9 Tips to Help Girls Sustain a Positive Body Image

Combatting Limiting Beauty Ideals for the Long-term

Contributed by: Janelle Lim, AmeriCorps Summer VISTA


The Keep it Real Campaign reports that 80% of 10-year-old American girls say they have been on a diet, and the number one magic wish for girls ages 11-17 is to be thinner. From an early age, girls begin to internalize messages about beauty and body ideals and they often learn that physical attractiveness is of upmost importance and is what gives girls value. As About-Face Media Literacy, Inc. identifies, unrealistic beauty standards can cause girls to endure problems such as anxiety related to weight and appearance, unhealthy diet and exercise regimens, low self-worth, depression, and eating disorders.


Luckily there are ways to help girls counter harmful beauty ideals. However, it is important for systems of support to be constant and ongoing. For many girls it can be difficult to sustain a positive body image, as images of Photoshopped models, negative body talk, and dieting tips surround girls on a daily basis.


Listed below are some ways parents and advocates can help girls combat harmful body ideals for the long-term so that girls can be happy and healthy.


1. Recognize your influence upon girls. Don’t speak negatively about your body or other peoples’ bodies. Consistently praising others only for physical beauty can also send girls messages about beauty ideals and the importance of physical beauty.


Role models of all genders should be thoughtful to not reinforce body and beauty ideals. As WebMd points out, “Girls take to heart what their mothers say about bodies: their own, their daughters, those of strangers and celebrities. They notice when their mothers exercise obsessively, diet constantly, or make derogatory comments about their own appearance.” Fathers should be mindful about commenting on their daughter’s appearance and also how they respond to images of sexualized, thin women because their daughters are listening.


2. Make yourself aware of media messages which are problematic for girls and women.


  • Media Smarts provides an overview of the issues surrounding the representation of girls and women in the media. There is also information specifically related to the media’s effect on body image.

  • Internationally recognized author, speaker, and filmmaker Jean Kilbourne has worked diligently to bring attention to harmful depictions of women in advertising.

  • The Representation Project commits itself to the mission of bringing awareness to troublesome gender representations in the media.

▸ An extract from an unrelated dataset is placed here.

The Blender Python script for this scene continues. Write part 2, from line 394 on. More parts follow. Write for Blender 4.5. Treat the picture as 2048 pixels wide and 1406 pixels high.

3. Open up a dialogue with the girls in your life and help them challenge media depictions. Media literacy interventions can help girls identify and critique problematic media messages and depictions of girls and women. This helps girls develop critical analysis skills which they can use to improve their body image. In order to have a lasting effect, girls need to be consistently stimulated to question and discuss what they see and hear.


For specific questions to ask, see this resource created by The Elementary Teachers’ Federation of Ontario.


4. Seek out positive female role models.

  • The Representation Project suggests finding role models in real life “as well as in books, TV, and movies — that show children that they can be recognized for their talents and brains rather than their looks”. Encourage girls to use media resources that promote healthy development and behavior.

  • Common Sense Media has created lists of positive TV shows and movies for girls.

  • A Mighty Girl has listed 10 books which boost body image for girls. Further resources can be found at the bottom of the page.


5. Promote diversity. Girls come in all shapes, sizes, colors, and backgrounds. It’s important for girls to see empowered and successful females who look like them, and it’s beneficial for everyone to recognize female role models of varying body sizes, backgrounds, races, gender expressions, ages, sexual orientation, and abilities. Seeing a wide range of female representation will help girls understand that beauty is not exclusionary and that diversity is beautiful.


6. Encourage girls to form realistic impressions of their bodies and to take care of themselves. Push back against negative body talk heard from girls. Help them clearly understand that some body ideals are truly unattainable and encourage them to take care of and appreciate their bodies for what they can do rather than how they look. Encourage them to eat healthfully and exercise for the wellness of their bodies, not to achieve any particular physical appearance goals.


7. Talk about who your daughter is instead of how she looks.  Check out GENaustin’s blogpost “How to Talk to Girls without Complimenting their Appearance.


8. Encourage girls to base their self-esteem on a wide range of personal traits. Help girls identify their talents, achievements, and admirable character traits. At GENaustin, we ask girls questions such as, “Why do your friends want to be around you?” and “Why is someone proud of you?” Be sure to recognize when girls are brave, creative, funny, strong, smart, and fearless.


9. Get girls involved. As The American College of Obstetricians and Gynecologists suggests, girls should be encouraged to “participate in positive family, peer, school, and community activities to enhance self-esteem based on their abilities and character rather than their appearance.”